Neither the script nor the direction could possibly live up to the weight with which our hero moves, or the tone in which he delivers every single pronouncement. And yet, I kinda love him for it. He’s just a tired (Irish) American man trying to get his shit together. Sure, once the film has done laying out it’s contrived puzzle and he’s solved the mystery set for him it doesn’t have too much to give. Then it drags on for another twenty minutes where the resolution is painfully obvious.
But, while we’re on the train and Neeson is playing detective for all the tension and chatter director, Jaume Collet-Serra, tries to inject into the picture, my main takeaway from it was the nice man solving an interesting puzzle. None of the classic Liam tricks work anymore, even when he’s openly threatening strangers he cannot escape from the sentient cloud of niceness that surrounds him. Even the beatdowns feel somewhat unreal, they obviously are trying to wring as much as they can outta the space and you can feel them reaching.
Let’s see, we spend time in the train, under the train, hanging onto the side of the train, and jumping from carriage to carriage as things start to go off the rails. In fact the only one that is conspicuously absent is the scene on top of the train, I’m betting that they figured it had been done too much before and there ain’t too much dramatic tension you can ring from just the one person on a train.
Even by the time we start to reach the end of the line and all the major characters have been condensed into one car for us to Poirot our way to a finale it doesn’t quite work. The insistent focus on Neeson don’t give any of the other actors opportunity to develop themselves aside from adopting a few notable tics. We don’t really even know who or what these people are, you’d need a whole other half hour for that so we’re undermining the mystery itself for the procedure of solving it.
Even that solution there is a bit of a cop out. It do the bad mystery thing of not giving you all the clues (Mister Police) so the revelation stops everything dead. All you got left is Vera Farmiga’s relatively bland character’s taunting voice on the phone, Patrick Wilson’s friendly cop (with questionable allegiance) and Sam Neill’s unfriendly cop (also with questionable allegiance). Guess which turns out good and which bad, it’s easy enough.
Yet despite all of that, I liked the movie. It’s trash but then, so am I so fuck it. Collet-Serra works up a fantastic sense of motion and progression the way he balances the ticking clock with the inevitable forward movement of a train towards its destination. I travel on trains a lot, there’s no cinema in my town and I don’t drive so it’s the only option. There’s something about travel with other people, that sense that time and space become meaningless, you’re in an abridged reality waiting to be reborn somewhere new and unfamiliar.

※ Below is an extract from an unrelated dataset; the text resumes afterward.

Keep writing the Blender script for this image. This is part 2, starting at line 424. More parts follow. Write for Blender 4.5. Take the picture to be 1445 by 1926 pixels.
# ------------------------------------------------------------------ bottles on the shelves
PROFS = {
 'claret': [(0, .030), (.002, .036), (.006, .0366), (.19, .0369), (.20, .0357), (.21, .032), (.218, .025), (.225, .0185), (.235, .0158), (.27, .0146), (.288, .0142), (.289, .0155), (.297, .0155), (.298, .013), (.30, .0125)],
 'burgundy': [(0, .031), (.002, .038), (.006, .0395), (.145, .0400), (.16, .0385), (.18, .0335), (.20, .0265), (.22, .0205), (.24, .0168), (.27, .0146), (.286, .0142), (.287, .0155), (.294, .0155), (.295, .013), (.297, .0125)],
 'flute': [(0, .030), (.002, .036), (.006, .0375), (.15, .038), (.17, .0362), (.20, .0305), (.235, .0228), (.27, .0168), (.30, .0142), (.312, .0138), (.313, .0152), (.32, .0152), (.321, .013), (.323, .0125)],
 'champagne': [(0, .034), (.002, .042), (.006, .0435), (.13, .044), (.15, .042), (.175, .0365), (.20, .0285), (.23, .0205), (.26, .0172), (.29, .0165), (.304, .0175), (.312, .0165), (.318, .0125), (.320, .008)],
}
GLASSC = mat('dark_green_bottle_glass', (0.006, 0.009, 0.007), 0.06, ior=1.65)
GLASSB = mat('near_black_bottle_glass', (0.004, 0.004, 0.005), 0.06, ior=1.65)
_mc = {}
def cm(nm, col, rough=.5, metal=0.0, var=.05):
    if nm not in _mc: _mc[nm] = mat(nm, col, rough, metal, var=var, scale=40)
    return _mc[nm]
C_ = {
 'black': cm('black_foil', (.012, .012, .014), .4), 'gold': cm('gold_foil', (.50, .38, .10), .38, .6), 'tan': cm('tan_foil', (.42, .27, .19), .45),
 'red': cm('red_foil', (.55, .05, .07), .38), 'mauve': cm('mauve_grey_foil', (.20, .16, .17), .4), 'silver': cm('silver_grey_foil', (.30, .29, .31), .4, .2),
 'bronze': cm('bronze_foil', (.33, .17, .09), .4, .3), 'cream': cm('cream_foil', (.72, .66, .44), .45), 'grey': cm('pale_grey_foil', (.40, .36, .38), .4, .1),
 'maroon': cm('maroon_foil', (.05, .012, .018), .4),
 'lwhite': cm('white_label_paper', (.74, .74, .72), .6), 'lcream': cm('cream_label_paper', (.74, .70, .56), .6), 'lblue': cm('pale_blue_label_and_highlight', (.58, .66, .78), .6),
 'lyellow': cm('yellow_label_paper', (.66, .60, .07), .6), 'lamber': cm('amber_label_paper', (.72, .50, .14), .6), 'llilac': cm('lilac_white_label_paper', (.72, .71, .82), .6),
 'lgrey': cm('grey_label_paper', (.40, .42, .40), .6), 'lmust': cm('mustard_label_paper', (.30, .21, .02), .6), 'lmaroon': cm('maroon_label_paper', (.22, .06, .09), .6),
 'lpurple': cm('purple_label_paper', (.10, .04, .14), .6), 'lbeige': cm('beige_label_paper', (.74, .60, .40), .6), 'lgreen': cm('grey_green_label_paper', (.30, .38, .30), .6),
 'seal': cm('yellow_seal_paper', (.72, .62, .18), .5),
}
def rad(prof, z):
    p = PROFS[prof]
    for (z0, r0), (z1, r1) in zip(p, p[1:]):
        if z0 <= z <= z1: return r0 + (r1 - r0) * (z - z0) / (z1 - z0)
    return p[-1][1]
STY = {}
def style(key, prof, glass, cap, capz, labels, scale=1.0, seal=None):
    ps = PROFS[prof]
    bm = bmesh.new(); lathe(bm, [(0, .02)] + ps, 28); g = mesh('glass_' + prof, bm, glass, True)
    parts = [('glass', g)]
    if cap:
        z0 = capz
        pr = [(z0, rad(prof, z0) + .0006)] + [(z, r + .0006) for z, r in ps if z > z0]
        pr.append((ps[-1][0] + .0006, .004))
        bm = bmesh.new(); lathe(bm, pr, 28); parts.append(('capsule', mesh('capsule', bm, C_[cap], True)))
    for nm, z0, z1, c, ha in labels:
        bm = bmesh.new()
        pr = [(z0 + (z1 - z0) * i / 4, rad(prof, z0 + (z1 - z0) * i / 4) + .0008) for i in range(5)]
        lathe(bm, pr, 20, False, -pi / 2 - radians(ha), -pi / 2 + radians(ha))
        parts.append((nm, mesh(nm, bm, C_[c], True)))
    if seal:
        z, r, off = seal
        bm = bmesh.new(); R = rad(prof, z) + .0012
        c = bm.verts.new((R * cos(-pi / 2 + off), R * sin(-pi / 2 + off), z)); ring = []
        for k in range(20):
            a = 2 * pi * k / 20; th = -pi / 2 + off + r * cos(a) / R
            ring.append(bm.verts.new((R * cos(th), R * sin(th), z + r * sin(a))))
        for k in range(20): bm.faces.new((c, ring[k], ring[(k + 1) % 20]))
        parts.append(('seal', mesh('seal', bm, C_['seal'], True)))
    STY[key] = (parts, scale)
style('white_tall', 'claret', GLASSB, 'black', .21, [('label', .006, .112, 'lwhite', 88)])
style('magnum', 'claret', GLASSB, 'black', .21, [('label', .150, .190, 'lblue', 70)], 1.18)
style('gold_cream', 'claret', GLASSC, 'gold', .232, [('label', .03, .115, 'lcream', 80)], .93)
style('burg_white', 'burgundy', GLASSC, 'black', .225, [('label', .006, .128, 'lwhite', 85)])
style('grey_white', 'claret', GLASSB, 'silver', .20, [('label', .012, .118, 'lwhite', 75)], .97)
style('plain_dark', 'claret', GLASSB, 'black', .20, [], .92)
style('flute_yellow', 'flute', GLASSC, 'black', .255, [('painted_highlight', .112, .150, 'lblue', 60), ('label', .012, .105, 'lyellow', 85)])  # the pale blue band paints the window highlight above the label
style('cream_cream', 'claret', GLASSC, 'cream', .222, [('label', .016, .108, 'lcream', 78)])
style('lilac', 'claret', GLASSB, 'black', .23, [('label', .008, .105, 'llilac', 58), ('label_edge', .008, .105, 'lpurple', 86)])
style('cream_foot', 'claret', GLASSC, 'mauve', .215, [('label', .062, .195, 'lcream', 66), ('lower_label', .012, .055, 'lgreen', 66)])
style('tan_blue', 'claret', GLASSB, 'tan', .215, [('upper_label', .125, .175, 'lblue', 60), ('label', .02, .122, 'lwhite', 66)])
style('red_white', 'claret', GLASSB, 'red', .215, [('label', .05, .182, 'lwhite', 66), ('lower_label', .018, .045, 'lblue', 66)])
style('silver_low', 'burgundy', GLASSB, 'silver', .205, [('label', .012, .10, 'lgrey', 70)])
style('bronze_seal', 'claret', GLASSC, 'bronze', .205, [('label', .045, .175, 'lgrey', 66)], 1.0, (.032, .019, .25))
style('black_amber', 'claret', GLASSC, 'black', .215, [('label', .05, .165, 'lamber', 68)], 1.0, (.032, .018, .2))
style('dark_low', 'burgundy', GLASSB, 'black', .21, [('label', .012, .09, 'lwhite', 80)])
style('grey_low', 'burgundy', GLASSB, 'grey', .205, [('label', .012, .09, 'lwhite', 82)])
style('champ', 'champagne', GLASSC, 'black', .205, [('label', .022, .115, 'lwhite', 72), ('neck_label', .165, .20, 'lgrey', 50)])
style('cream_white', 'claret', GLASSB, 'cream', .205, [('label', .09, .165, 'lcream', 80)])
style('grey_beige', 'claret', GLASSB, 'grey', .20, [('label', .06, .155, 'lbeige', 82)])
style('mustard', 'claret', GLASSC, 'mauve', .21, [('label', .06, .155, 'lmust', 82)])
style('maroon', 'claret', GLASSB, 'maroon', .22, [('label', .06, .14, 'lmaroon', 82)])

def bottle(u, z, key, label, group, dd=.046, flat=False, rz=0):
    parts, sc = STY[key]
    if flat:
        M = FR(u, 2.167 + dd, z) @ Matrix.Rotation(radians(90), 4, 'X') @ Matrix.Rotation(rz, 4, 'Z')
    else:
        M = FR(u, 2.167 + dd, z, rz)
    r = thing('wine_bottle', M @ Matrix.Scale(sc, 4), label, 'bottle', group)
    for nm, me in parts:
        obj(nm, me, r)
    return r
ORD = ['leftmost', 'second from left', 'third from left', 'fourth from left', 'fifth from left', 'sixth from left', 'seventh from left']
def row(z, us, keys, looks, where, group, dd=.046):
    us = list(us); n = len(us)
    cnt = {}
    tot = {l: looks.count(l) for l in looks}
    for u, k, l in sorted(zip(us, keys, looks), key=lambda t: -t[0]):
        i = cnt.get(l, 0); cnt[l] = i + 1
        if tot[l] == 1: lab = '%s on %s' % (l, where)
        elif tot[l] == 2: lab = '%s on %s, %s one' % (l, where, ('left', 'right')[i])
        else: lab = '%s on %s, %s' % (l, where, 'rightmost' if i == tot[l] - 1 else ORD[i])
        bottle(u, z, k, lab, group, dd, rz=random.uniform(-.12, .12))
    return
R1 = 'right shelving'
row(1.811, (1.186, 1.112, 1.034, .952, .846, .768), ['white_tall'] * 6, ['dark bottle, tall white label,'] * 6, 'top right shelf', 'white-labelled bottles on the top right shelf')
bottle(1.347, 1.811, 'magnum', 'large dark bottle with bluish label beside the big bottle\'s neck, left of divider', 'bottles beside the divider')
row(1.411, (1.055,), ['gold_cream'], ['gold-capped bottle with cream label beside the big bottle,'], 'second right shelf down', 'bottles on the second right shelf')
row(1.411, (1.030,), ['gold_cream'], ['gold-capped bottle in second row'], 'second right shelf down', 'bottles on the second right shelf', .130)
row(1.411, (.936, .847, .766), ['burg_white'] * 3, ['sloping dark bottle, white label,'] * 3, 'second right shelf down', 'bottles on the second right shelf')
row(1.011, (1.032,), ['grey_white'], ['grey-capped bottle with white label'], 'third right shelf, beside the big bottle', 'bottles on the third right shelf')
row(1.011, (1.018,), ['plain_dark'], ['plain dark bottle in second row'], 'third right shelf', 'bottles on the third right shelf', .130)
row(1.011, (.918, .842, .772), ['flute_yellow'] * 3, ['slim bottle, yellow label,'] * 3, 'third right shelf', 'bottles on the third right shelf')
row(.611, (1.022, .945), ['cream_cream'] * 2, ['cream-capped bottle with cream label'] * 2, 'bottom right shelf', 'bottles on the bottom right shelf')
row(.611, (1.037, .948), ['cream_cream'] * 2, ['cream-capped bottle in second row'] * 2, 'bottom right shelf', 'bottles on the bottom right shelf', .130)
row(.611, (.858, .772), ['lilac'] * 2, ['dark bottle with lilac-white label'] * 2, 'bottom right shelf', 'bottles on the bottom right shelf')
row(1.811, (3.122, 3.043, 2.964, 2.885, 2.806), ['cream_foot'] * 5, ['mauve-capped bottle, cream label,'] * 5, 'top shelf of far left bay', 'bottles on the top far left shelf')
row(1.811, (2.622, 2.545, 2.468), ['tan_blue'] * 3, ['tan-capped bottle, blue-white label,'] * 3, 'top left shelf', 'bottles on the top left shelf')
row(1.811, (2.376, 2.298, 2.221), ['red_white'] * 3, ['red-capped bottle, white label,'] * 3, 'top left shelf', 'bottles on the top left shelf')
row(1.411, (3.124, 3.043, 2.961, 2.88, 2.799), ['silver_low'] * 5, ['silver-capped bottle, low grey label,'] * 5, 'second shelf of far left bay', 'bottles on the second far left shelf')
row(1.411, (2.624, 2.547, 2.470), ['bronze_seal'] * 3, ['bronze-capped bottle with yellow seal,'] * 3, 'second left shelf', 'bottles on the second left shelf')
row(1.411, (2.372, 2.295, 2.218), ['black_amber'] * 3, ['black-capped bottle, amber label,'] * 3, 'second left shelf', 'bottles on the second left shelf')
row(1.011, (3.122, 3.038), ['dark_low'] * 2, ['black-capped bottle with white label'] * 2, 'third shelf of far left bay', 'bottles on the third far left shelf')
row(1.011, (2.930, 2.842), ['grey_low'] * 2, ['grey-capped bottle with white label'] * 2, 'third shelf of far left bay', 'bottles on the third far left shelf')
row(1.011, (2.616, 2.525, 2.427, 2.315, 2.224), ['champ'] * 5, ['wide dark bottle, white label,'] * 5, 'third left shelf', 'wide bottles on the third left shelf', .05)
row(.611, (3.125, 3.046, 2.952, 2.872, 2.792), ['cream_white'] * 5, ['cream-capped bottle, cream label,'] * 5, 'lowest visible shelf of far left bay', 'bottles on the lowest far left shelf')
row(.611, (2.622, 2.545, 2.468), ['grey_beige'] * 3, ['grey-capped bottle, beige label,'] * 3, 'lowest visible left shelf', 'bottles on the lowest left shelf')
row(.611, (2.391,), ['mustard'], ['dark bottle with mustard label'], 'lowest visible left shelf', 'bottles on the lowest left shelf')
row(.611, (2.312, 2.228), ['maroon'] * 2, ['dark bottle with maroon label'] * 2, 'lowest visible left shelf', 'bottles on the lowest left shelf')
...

I’m not saying that this film captures literally any of that. You can watch Strangers on a Train or Before Sunrise, two films that elegantly describe the wonder and horror of train travel. I’m just a sucker for any film that has a train in it. Oh, and Neeson’s character spends the first ten minutes of the film getting fired and getting drunk. I was disappointed that he did not walk onto that train a pissed man. Would’ve made for a more intriguing flick, ah well.
What I’m really saying in 2020, Liam Neeson on a bus. I’m ready. Oh, wait. I realise we already have that movie, it’s called Speed and it’s a good film already.
The Commuter is currently screening in UK cinemas.